There is a food cart that I really enjoy and try to get to once a week. In fact, it is so tasty and addicting that at work it we dubbed it “chicken-crack.” The cart is Nong’s Khao Man Gai, in the cart pod on 10th. It serves one thing and one thing only, but they have absolutely mastered it: a traditional Thai chicken and rice dish (khao man gai) that actually originated as a traditional Chinese dish (Hainanese chicken). You start with a whole chicken, poach it, then use the broth to make rice, sauce, and soup. There is a ton of garlic and ginger throughout the process. When served, is simply wrapped in a sheet of butcher paper, saving packaging waste.
I really like this chicken and thought I would give it a try at home. Brian pointed me at a recipe (that I think he got from Natalie), so that is exactly what I did last Sunday with Grace and Micha as culinary guinea pigs.
While I expected a lot of garlic, the amount of ginger in this chicken surprised me. It gets stuffed with big fat potato-slices of ginger and plenty of green onion before boiling. There is also a good amount of salt involved — it gets rubbed with salt for cleaning, washed, re-rubbed with salt, then sesame oil. The chicken was spot-on. The rice was pretty darn close, though I think Nong uses a bit more ginger and a pinch of some other more exotic spice that I can’t quite identify. Her soup has a bit more veggies in it. There is some kind of celery-type thing — I do not think it is actual celery, but maybe Chinese celery or possibly bok-choy. She also has some kind of squash-like vegetable (cucumber or zucchini?) that’s boiled down to translucent tastelessness, but adds a good texture.
The recipe’s sauce, though, was totally different. The recipe builds up a sauce that is about 1 part broth to 2 parts sriracha (a.k.a. “rooster sauce”) with some sugar and spices thrown in. It ended up red and spicy and, while good, was not the brown sauce with a touch of spicy and a touch of tangy that Nong serves up. At the time, I suspected that maybe hers was more soy-sauce based, but did not have the time to experiment. Upon returning later in the week, I paid closer attention to the menu and saw that it is a “fermented soybean sauce” base — though if I’m not mistaken, isn’t that the very definition of soy sauce, or is it maybe based on fermented soybean paste (like used in miso soup)?
I made the rice (just the rice) again last night with some leftover broth, but have yet to tackle the sauce again.
Glad you enjoy a Thai dish. Come visit Thailand.
i love this place. in fact, i plan on going there today for lunch.

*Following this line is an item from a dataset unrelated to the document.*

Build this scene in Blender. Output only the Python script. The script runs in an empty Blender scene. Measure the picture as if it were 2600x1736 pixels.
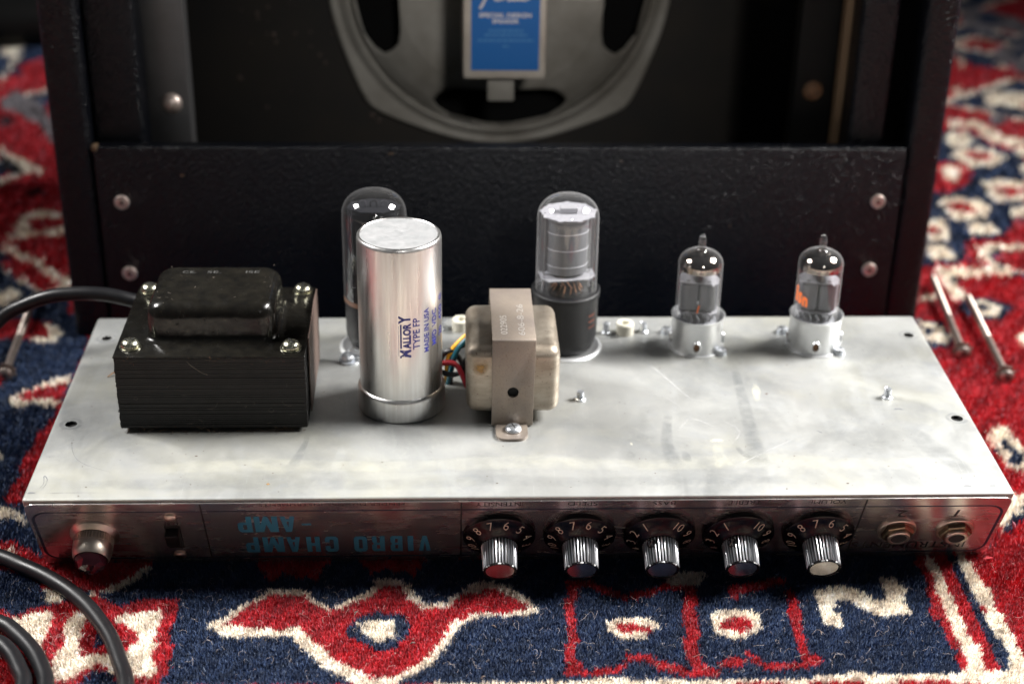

if you could replicate the sauce, please post the recipe. that stuff is the crack cocaine.
i will put it on EVERYTHING!!!
have you asked for the “spicy” version of their sauce…? TO DIE FOR!!!!
“squash-like vegetable” It is a type of winter squash. The Thais call it simply “ฟัก” but that is really the generic word for pumpkin. I think it’s acorn squash–or at least that is the closest thing I know of that is readily available in the USA.